Transcribe every line from the top down to the line with "COL = scene.collection", both ends included, but not the pictures.
######
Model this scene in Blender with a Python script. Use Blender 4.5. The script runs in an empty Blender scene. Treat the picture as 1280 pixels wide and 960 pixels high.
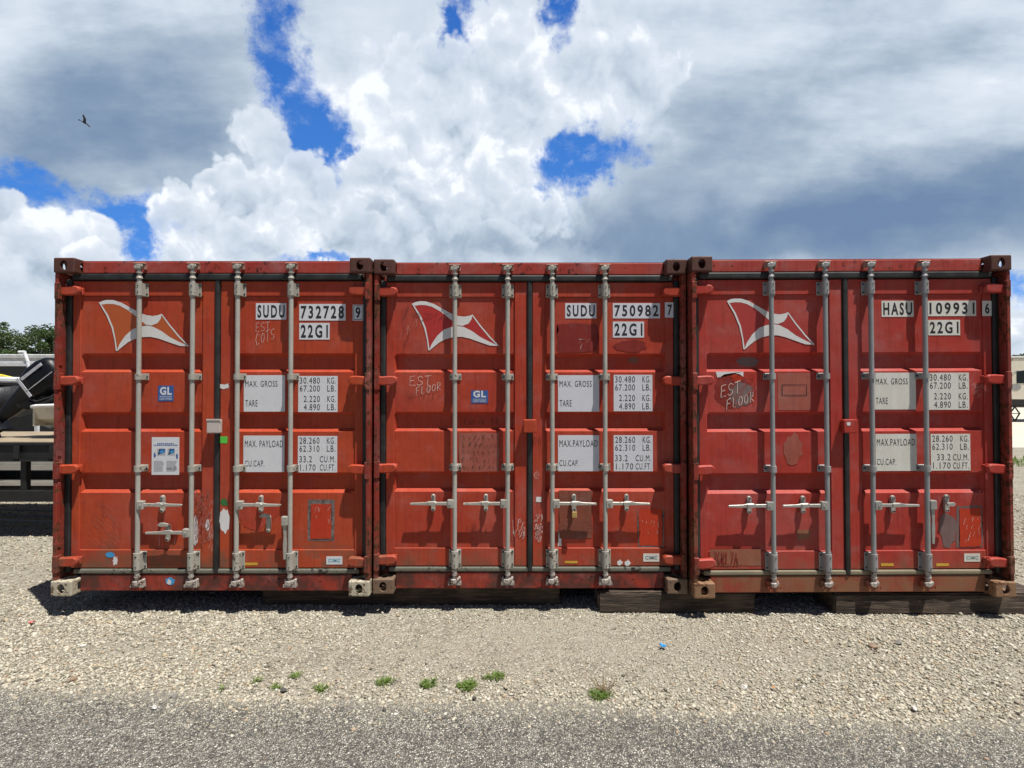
import bpy, bmesh, math, random
import numpy as np
from mathutils import Vector, Matrix
R = math.radians
random.seed(7); rng = np.random.default_rng(11)
scene = bpy.context.scene
COL = scene.collection

# ------------------------------------------------------------------ camera
F_PX, CAM_H, CAM_Y, PITCH = 690.0, 1.74, -4.23, R(0.65)
cd = bpy.data.cameras.new('camera'); cam = bpy.data.objects.new('camera', cd); COL.objects.link(cam)
cam.location = (0, CAM_Y, CAM_H); cam.rotation_euler = (R(90) + PITCH, 0, 0)
cd.sensor_width = 36; cd.lens = 36 * F_PX / 1280; cd.clip_start = .05; cd.clip_end = 3000
scene.camera = cam
scene.cycles.max_bounces = 4; scene.cycles.diffuse_bounces = 2; scene.cycles.glossy_bounces = 2
# ------------------------------------------------------------------ exposure, sun
scene.view_settings.view_transform = 'Standard'; scene.view_settings.look = 'None'
scene.view_settings.exposure = 0.36; scene.view_settings.gamma = 1
SUN_VEC = Vector((.72, -.61, 2.76)).normalized()          # towards the sun
sd = bpy.data.lights.new('sun', 'SUN'); sun = bpy.data.objects.new('sun', sd); COL.objects.link(sun)
sd.energy = 5.0; sd.angle = R(.5); sd.color = (1.0, .955, .88)
sun.rotation_euler = SUN_VEC.to_track_quat('Z', 'Y').to_euler(); sun.location = (0, 0, 20)
EL = math.asin(SUN_VEC.z); AZ = math.atan2(SUN_VEC.x, SUN_VEC.y)

# ------------------------------------------------------------------ tiny node language
class V:                                                   # a socket with arithmetic
    def __init__(s, nt, sock): s.nt, s.s = nt, sock
    def _m(s, op, *o, clamp=False):
        n = s.nt.nodes.new('ShaderNodeMath'); n.operation = op; n.use_clamp = clamp
        for i, x in enumerate((s,) + o):
            if isinstance(x, V): s.nt.links.new(x.s, n.inputs[i])
            else: n.inputs[i].default_value = x
        return V(s.nt, n.outputs[0])
    def __add__(s, o): return s._m('ADD', o)
    def __radd__(s, o): return s._m('ADD', o)
    def __sub__(s, o): return s._m('SUBTRACT', o)
    def __rsub__(s, o): return (s * -1.0) + o
    def __mul__(s, o): return s._m('MULTIPLY', o)
    def __rmul__(s, o): return s._m('MULTIPLY', o)
    def __truediv__(s, o): return s._m('DIVIDE', o)
    def max(s, o): return s._m('MAXIMUM', o)
    def min(s, o): return s._m('MINIMUM', o)
    def clamp(s): return s._m('ADD', 0.0, clamp=True)
    def pow(s, o): return s._m('POWER', o)
    def sqrt(s): return s._m('SQRT')
    def abs(s): return s._m('ABSOLUTE')
    def smooth(s, lo, hi, a=0.0, b=1.0):
        n = s.nt.nodes.new('ShaderNodeMapRange'); n.interpolation_type = 'SMOOTHSTEP'
        s.nt.links.new(s.s, n.inputs[0])
        n.inputs[1].default_value = lo; n.inputs[2].default_value = hi; n.inputs[3].default_value = a; n.inputs[4].default_value = b
        return V(s.nt, n.outputs[0])
class NT:
    def __init__(s, nt): s.nt = nt
    def node(s, t, **kw):
        n = s.nt.nodes.new(t)
        for k, v in kw.items(): setattr(n, k, v)
        return n
    def link(s, a, b): s.nt.links.new(a.s if isinstance(a, V) else a, b)
    def coord(s, kind='Object'): return s.node('ShaderNodeTexCoord').outputs[kind]
    def sep(s, vec):
        n = s.node('ShaderNodeSeparateXYZ'); s.link(vec, n.inputs[0]); return [V(s.nt, o) for o in n.outputs]
    def comb(s, x, y, z):
        n = s.node('ShaderNodeCombineXYZ')
        for i, q in enumerate((x, y, z)):
            if isinstance(q, V): s.link(q, n.inputs[i])
            else: n.inputs[i].default_value = q
        return n.outputs[0]
    def map(s, vec, loc=(0,0,0), rot=(0,0,0), scale=(1,1,1)):
        n = s.node('ShaderNodeMapping'); s.link(vec, n.inputs[0])
        n.inputs[1].default_value = loc; n.inputs[2].default_value = rot; n.inputs[3].default_value = scale
        return n.outputs[0]
    def noise(s, vec, scale, detail=4, rough=.55, w=None, dist=0, color=False):
        n = s.node('ShaderNodeTexNoise'); s.link(vec, n.inputs['Vector'])
        if w is not None: n.noise_dimensions = '4D'; n.inputs['W'].default_value = w
        n.inputs['Scale'].default_value = scale; n.inputs['Detail'].default_value = detail
        n.inputs['Roughness'].default_value = rough; n.inputs['Distortion'].default_value = dist
        return n.outputs['Color'] if color else V(s.nt, n.outputs[0])
    def voro(s, vec, scale, feature='F1', out='Distance', rand=1, smooth=None):
        n = s.node('ShaderNodeTexVoronoi'); n.feature = feature; s.link(vec, n.inputs['Vector'])
        n.inputs['Scale'].default_value = scale; n.inputs['Randomness'].default_value = rand
        if smooth is not None: n.inputs['Smoothness'].default_value = smooth
        return V(s.nt, n.outputs[out])
    def ramp(s, fac, stops, interp='LINEAR'):
        n = s.node('ShaderNodeValToRGB'); s.link(fac, n.inputs[0]); cr = n.color_ramp; cr.interpolation = interp
        while len(cr.elements) < len(stops): cr.elements.new(.5)
        for e, (p, c) in zip(cr.elements, stops):
            e.position = p; e.color = (*c, 1) if len(c) == 3 else c
        return V(s.nt, n.outputs[0])
    def mix(s, fac, a, b, blend='MIX'):
        n = s.node('ShaderNodeMix', data_type='RGBA', blend_type=blend)
        for sock, q in ((n.inputs[0], fac), (n.inputs[6], a), (n.inputs[7], b)):
            if isinstance(q, V): s.link(q, sock)
            elif isinstance(q, (int, float)): sock.default_value = q
            else: sock.default_value = (*q, 1)
        return V(s.nt, n.outputs[2])
    def bump(s, h, strength, dist=.01, prev=None):
        n = s.node('ShaderNodeBump'); s.link(h, n.inputs['Height']); n.inputs['Strength'].default_value = strength
        n.inputs['Distance'].default_value = dist
        if prev is not None: s.link(prev, n.inputs['Normal'])
        return n.outputs[0]

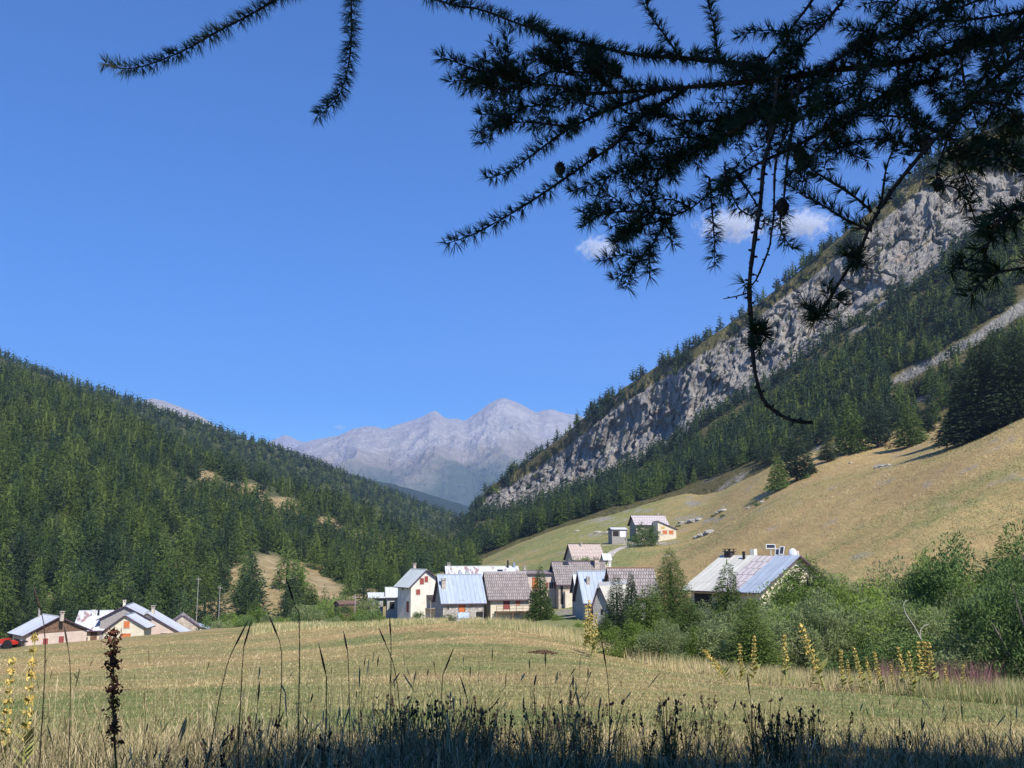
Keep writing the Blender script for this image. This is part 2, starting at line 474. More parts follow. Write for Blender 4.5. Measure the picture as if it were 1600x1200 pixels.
# right mountain: forested foot, limestone cliff, wooded crest
forestedge = lrp([(700, 880), (740, 868), (860, 825), (950, 795), (1060, 765), (1130, 745), (1200, 728), (1300, 690), (1400, 672), (1480, 655), (1600, 640), (1900, 600), (2100, 560)])
Dbase = lrp([(700, 480), (740, 460), (900, 445), (1060, 435), (1200, 380), (1400, 350), (1600, 310), (1900, 280), (2100, 270)])
cliffbot = lrp([(700, 830), (745, 808), (800, 797), (850, 782), (900, 765), (950, 748), (1000, 722), (1050, 697), (1100, 655), (1150, 625), (1200, 595), (1250, 562), (1300, 525), (1355, 492), (1400, 465), (1460, 422), (1511, 372), (1600, 335), (1900, 200), (2100, 100)])
Dcb = lrp([(700, 850), (745, 800), (800, 770), (900, 720), (1100, 610), (1300, 550), (1600, 500), (1900, 450), (2100, 430)])
skyl = lrp([(700, 822), (728, 812), (748, 792), (762, 772), (800, 748), (850, 712), (900, 673), (950, 632), (1000, 600), (1050, 571), (1100, 541), (1150, 506), (1200, 468), (1243, 432), (1300, 390), (1351, 350), (1400, 308), (1438, 268), (1500, 226), (1550, 208), (1600, 195), (1700, 140), (1900, 40), (2100, -60)])
rocktop = lrp([(700, 826), (728, 815), (748, 795), (762, 776), (800, 757), (850, 724), (900, 688), (950, 645), (1000, 612), (1050, 584), (1100, 553), (1170, 508), (1243, 452), (1300, 408), (1351, 368), (1400, 326), (1438, 300), (1467, 278), (1530, 268), (1600, 268), (1900, 150), (2100, 50)])
cols = []
for px in (700, 722, 736, 745, 760, 780, 800, 850, 900, 950, 1000, 1050, 1100, 1150, 1200, 1250, 1300, 1350, 1400, 1450, 1500, 1550, 1600, 1700, 1900, 2100):
    wrap = max(0, (748 - px)) * 5.0
    b0 = P(px, forestedge(px), Dbase(px)); cb = P(px, cliffbot(px), Dcb(px) + wrap)
    rt = P(px, rocktop(px), Dcb(px) + wrap + 45); sk = P(px, skyl(px), Dcb(px) + wrap + 75)
    rm = (cb + rt) / 2 + np.array([0, 8, 0])
    fm = (b0 + cb) / 2 + np.array([0, 0, -4])
    cols.append([lift(b0 + (b0 - fm) * 0.35, -6), b0, fm, cb, rm, rt, sk, sk + np.array([-20, 160, -70.])])
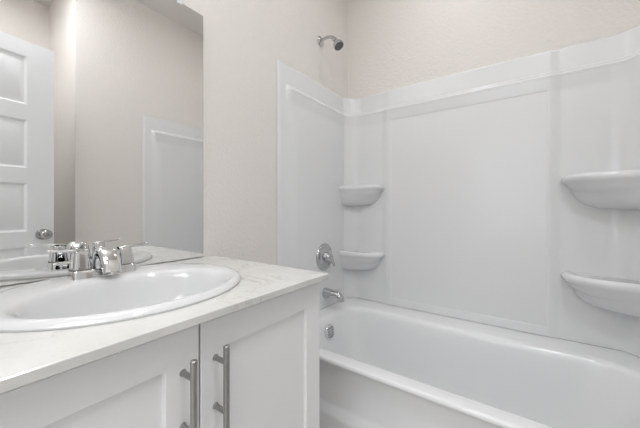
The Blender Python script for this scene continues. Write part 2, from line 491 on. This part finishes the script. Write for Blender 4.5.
# ---------------------------------------------------------------- shower fittings on the plumbing wall
PX = 0.019       # face of the end panel
sh = thing('showerhead', 'small chrome shower head on a bent arm high on the beige wall', 'shower head', (0, 1.456, 2.081))
Y0 = 1.456; Z0 = 2.081
b = N(); lathe(b, [(0.031, 0.0), (0.031, 0.003), (0.026, 0.008), (0.017, 0.012), (0.012, 0.013)], (0.0005, Y0, Z0), (1, 0, 0), 32); obj('wall_flange', b, M['chrome_dim'], sh, 40)
arm = bez([(0.006, Y0, Z0), (0.05, Y0, Z0+0.012), (0.082, Y0, Z0+0.012), (0.108, Y0, Z0-0.024)], 18)
b = N(); tube(b, arm, [0.0088]*len(arm), 16); obj('shower_arm', b, M['chrome_dim'], sh, 40)
ad = Vector((0.50, -0.05, -0.80)).normalized(); e = Vector(arm[-1])
b = N(); lathe(b, [(0.009, -0.006), (0.0135, -0.003), (0.0135, 0.010), (0.011, 0.012), (0.013, 0.018), (0.018, 0.024), (0.024, 0.034), (0.030, 0.046), (0.0310, 0.052), (0.0315, 0.058), (0.029, 0.061)], e, ad, 32)
hd = obj('spray_head', b, M['chrome_dim'], sh, 40)
b = N(); lathe(b, [(0.0275, 0.056), (0.0275, 0.0622), (0.020, 0.0637), (0.002, 0.064)], e, ad, 32)
q = Vector((0,0,1)).rotation_difference(ad)
for rr, k in ((0.008, 6), (0.016, 12), (0.024, 18)):
    for i in range(k):
        lathe(b, [(0.0012, 0), (0.001, 0.003)], e + q @ Vector((rr*math.cos(2*PI*i/k), rr*math.sin(2*PI*i/k), 0.0628)), ad, 6)
obj('nozzle_face', b, M['grey'], hd, 40)['label'] = 'dark grey nozzle face'

VY, VZ = 1.477, 0.752
vv = thing('shower_valve', 'round chrome shower valve with lever handle on the surround above the tub spout', 'shower valve', (PX, VY, VZ))
b = N(); lathe(b, [(0.083, -0.012), (0.083, 0.003), (0.080, 0.007), (0.070, 0.009), (0.060, 0.007), (0.050, 0.010), (0.034, 0.014), (0.030, 0.015)], (PX-0.003, VY, VZ), (1,0,0), 48); obj('escutcheon', b, M['chrome_dim'], vv, 40)
b = N(); lathe(b, [(0.031, 0.008), (0.030, 0.030), (0.027, 0.042), (0.022, 0.050), (0.012, 0.054), (0.002, 0.055)], (PX, VY, VZ), (1,0,0), 32)
hb = obj('valve_hub', b, M['chrome_dim'], vv, 40)
b = N()
ld = Vector((0, 0.62, -0.79)).normalized()
c0 = Vector((PX+0.040, VY, VZ))
pts = [c0, c0+ld*0.02+Vector((0.004,0,0)), c0+ld*0.045+Vector((0.006,0,0)), c0+ld*0.068+Vector((0.004,0,0)), c0+ld*0.074]
tube(b, pts, [(0.013, 0.010), (0.012, 0.010), (0.010, 0.008), (0.009, 0.006), (0.005, 0.003)], 14, 0.7, Vector((0, 1, 0.8)))
obj('lever_handle', b, M['chrome_dim'], vv, 40)

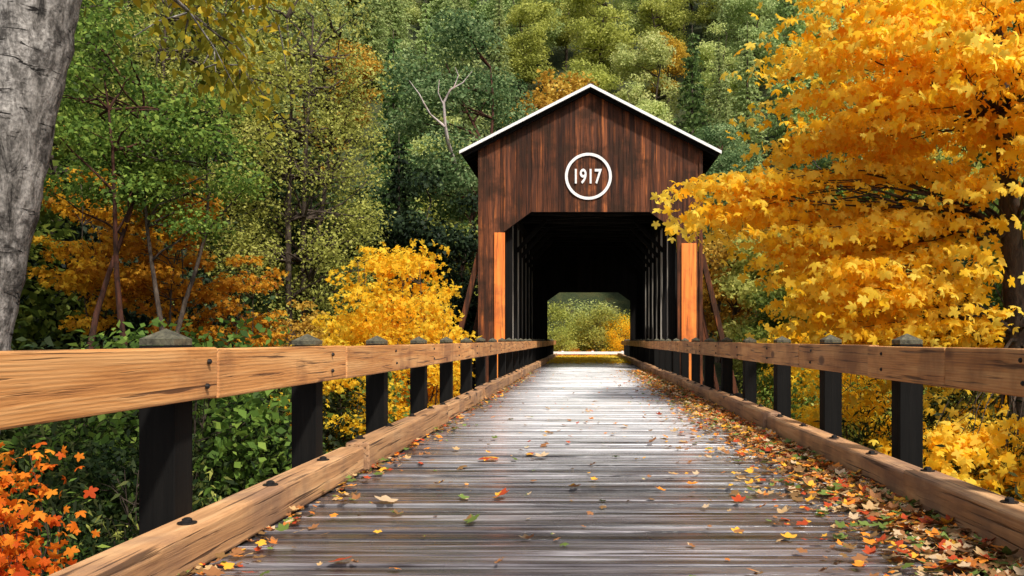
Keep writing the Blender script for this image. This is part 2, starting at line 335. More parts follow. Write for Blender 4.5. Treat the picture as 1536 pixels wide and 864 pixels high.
######
_COMPLETED EXERCISE_:
Model this scene in Blender with a Python script. Use Blender 4.5. The script runs in an empty Blender scene. Treat the picture as 1280 pixels wide and 960 pixels high.
import bpy, bmesh, math, random
import numpy as np
from mathutils import Vector, Matrix
R = math.radians
random.seed(7); rng = np.random.default_rng(11)
scene = bpy.context.scene
COL = scene.collection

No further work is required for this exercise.